Do you really mean it? … Horses reveal the answer

‘Stupid horse’

“Not so close! This is such an annoying animal, really tiresome! Here Wim, you can take him. He seemed to be a cute pony, but he is way too pushy.” Wim takes over the lead rope from Els. He lets Djohar – the little four legged tyrant – smell his hand, calmly looks around, gives Djohar a matey look and starts to walk self-assuredly. Djohar sighs, relaxes and starts walking with him. Head low, licking and chewing, at more than one meter distance from Wim. At the same moment they come to a standstill, at the same moment they start to run at full speed, at the same moment they become quiet again.

Els is watching them, amazed, and laconically says: “So, apparently it was not the horse’s fault… That’s a painful insight.” “And also a chance…”, I add.

These are key moments. I take Els along the five core elements that I’ve learnt from the horses in the last couple of years.
They have become the cornerstones on which my organization Equoia is built: Els becomes aware of the power of attention, of the importance of direction, of the difference between power and force, of the distinction between thorough en cautious, of the meaning of authentic assertiveness.
Djohar has shown Els a way to find answers to a basic question: ‘How do I become meaningful?’ ‘How do I invite the other to genuinely say yes to my message?’ Els’ eyes mist over. “This is a theme of my life”, she says. “Stupid horse”, she lovingly adds. “Who would have thought that walking around with a horse could create such a stir?!”


Becoming meaningful through Unencumbered Communication

This is only one story. Meanwhile, I have many stories to tell, and every time again they touch me. Horses bring about a lot, and they help you to give direction to it. That is where I step in. I observe and give ‘subtitles’ to what I see that is happening in the interaction between human and horse. In doing this, my starting point is that horses must be given the chance to stay who they are in working with people.

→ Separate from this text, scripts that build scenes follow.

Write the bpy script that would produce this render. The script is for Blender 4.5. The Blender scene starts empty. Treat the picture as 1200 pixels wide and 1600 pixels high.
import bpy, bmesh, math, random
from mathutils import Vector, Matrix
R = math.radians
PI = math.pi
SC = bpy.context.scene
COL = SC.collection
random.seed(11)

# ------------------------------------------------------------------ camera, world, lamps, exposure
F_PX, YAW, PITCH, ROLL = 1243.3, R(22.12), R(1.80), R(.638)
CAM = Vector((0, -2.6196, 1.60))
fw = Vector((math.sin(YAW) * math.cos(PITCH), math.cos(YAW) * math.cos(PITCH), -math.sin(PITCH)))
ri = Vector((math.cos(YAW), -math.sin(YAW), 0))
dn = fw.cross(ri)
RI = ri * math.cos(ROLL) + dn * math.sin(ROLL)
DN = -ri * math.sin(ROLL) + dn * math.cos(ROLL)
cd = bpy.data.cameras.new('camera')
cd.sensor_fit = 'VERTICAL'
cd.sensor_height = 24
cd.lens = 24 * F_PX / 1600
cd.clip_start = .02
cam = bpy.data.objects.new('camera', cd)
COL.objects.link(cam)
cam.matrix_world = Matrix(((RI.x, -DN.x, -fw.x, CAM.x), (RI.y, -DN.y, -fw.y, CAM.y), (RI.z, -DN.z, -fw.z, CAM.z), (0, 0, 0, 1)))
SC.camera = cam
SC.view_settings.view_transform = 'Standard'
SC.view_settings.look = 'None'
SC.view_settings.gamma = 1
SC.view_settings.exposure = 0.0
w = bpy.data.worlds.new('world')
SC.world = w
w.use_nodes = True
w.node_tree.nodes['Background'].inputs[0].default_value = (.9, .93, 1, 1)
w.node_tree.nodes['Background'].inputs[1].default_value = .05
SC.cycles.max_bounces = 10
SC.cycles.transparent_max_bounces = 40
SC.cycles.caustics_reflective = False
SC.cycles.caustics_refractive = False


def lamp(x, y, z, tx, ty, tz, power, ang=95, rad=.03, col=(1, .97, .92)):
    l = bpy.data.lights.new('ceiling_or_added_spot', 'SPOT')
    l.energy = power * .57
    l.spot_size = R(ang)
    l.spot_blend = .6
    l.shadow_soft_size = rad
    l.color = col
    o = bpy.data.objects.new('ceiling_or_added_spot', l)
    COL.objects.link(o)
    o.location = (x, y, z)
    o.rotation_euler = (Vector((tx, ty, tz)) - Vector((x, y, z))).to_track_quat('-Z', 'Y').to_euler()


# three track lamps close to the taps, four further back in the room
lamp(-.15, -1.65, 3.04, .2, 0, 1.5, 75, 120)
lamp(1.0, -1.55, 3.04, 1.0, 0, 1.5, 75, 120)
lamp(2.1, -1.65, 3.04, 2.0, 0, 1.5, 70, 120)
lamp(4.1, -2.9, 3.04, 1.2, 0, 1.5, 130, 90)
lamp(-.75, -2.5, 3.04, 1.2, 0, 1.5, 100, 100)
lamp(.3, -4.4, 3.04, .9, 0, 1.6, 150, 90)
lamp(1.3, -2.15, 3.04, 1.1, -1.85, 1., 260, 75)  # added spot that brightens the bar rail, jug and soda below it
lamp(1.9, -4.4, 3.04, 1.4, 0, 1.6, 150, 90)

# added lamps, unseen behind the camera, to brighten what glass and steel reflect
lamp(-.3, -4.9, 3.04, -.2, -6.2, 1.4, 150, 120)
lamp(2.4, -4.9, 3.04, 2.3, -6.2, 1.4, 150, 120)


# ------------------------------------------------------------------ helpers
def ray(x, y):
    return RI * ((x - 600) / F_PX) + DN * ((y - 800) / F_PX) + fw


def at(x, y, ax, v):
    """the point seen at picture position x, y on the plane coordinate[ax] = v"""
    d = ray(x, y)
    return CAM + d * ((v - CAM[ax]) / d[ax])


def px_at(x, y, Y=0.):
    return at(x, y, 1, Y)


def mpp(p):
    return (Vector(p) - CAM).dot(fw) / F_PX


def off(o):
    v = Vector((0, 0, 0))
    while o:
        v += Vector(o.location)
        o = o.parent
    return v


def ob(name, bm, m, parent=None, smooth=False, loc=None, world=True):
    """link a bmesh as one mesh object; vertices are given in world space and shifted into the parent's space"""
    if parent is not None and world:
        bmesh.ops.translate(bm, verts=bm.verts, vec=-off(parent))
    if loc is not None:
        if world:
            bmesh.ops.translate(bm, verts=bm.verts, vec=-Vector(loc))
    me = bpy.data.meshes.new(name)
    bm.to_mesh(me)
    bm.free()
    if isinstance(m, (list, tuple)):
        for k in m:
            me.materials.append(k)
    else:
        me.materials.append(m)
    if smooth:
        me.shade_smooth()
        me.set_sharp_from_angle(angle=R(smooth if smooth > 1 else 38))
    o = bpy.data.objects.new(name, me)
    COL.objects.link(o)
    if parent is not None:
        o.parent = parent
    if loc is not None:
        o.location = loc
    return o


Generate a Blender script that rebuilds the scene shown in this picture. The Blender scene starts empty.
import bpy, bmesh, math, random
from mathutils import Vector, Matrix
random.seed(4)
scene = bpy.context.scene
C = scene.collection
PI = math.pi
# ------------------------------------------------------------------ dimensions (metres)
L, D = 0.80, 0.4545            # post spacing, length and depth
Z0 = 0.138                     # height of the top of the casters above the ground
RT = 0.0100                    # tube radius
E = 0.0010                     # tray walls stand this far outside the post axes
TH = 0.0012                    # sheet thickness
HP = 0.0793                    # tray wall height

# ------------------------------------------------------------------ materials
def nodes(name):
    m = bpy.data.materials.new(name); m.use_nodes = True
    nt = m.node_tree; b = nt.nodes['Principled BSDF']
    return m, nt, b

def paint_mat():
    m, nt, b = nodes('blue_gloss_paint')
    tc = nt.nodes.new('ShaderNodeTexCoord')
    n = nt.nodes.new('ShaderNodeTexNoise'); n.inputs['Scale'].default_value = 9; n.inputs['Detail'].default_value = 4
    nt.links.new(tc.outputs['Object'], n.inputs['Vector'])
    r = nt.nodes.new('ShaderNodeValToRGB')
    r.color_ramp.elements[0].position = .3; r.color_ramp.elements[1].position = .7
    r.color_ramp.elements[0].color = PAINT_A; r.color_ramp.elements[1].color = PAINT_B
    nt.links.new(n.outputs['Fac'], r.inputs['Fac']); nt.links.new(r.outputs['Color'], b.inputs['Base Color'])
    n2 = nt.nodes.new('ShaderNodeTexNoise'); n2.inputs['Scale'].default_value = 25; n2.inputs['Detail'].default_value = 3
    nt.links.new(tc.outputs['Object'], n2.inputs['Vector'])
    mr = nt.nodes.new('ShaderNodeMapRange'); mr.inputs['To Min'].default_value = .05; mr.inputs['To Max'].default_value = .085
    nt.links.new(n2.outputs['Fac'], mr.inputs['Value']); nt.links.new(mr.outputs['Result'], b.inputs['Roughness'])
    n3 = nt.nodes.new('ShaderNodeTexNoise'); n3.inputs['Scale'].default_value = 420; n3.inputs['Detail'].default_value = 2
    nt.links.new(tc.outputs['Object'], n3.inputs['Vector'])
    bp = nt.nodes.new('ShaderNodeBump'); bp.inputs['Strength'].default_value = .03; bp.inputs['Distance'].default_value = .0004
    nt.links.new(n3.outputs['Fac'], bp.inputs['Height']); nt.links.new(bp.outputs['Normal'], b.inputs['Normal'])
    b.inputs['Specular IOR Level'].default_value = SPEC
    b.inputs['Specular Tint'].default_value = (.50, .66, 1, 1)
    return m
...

I am not going to correct them in their behaviour, since their behaviour in a moment tells something about the interaction in that moment. I am not going to unlearn Djohar’s pushy behaviour. He would be easier to walk with if he wasn’t that obtrusive, it’s only: I don’t want ‘easy’, ‘good’ horses.

I want horses to be their authentic selves and hence invite people to do the same. And, very important: ‘becoming meaningful’ is not about winning or losing. It’s about who takes the initiative, about who provides the most powerful invitation out of true togetherness. Thát is the one who – in that moment – becomes meaningful.

In providing ‘subtitles’, I wield two basic elements: factuality and solution focus. I am not looking for ‘What would the horse mean?’, nor for ‘Why is the horse behaving that way?’. What I work with, is exploring the moment (What is happening here?), in order to arrive at the fundament of meaningful communication: what is your message? What do you want? And do you really mean it?…

The language of the subtitling I give is Unencumbered Communication. Underneath the load of emotions, judgements and stories, everything is information, coloured by the pair of glasses you are looking through, realizing that the pair of glasses somebody else is looking through, is different from yours. Not better, not worse. Different.

This acceptance is needed to do what (mainly) leading animals of a herd do: taking good care of yourself in order to be able to be meaningful for the other. Sounds simple. Is simple. And that’s what makes it so difficult…

Everything is for real

I’m not ‘using’ my horses in individual coachings and team coachings. I don’t expect them to take up a role. There’s no experimenting with what doesn’t feel all right, nor with what someone does not want anymore. So, no ‘Look at the difference in reactions of the horse between when you chase him away or when you are clear about your own personal space, in an unencumbered way’. Actually, for a horse ‘pretending’ doesn’t exist. For a horse, everything is for real. If you chase him away to find out how he will react, it is no experiment. For a horse, everything is a real experience. And I want that to be dealt with thoroughly in everything I do with my organization Equoia: my horses are no perk in the individual coachings and the team coachings, they are full-fledged authentic partners.

Themes that are often dealt with in individual coachings are assertiveness (dare to dare, in a constructive way), clear communication (is what you say also what you mean?)) , gaining visibility (because I’m worth it!), powerfully inviting out of an authentic togetherness (I contribute). In team coachings we often work around ‘Purpose’ (what is our joint direction?) and roles (what can I expect from you? And you from me? How can I create ownership? And what is needed to really take up ownership?) . In all team coachings we work towards a more dynamic balance within the ‘herd’ (the team).

“Who would have thought that walking around with a horse could create such a stir?!”… I am grateful for the fact that it keeps on amazing people and I’m glad to contribute to that, together with my horses.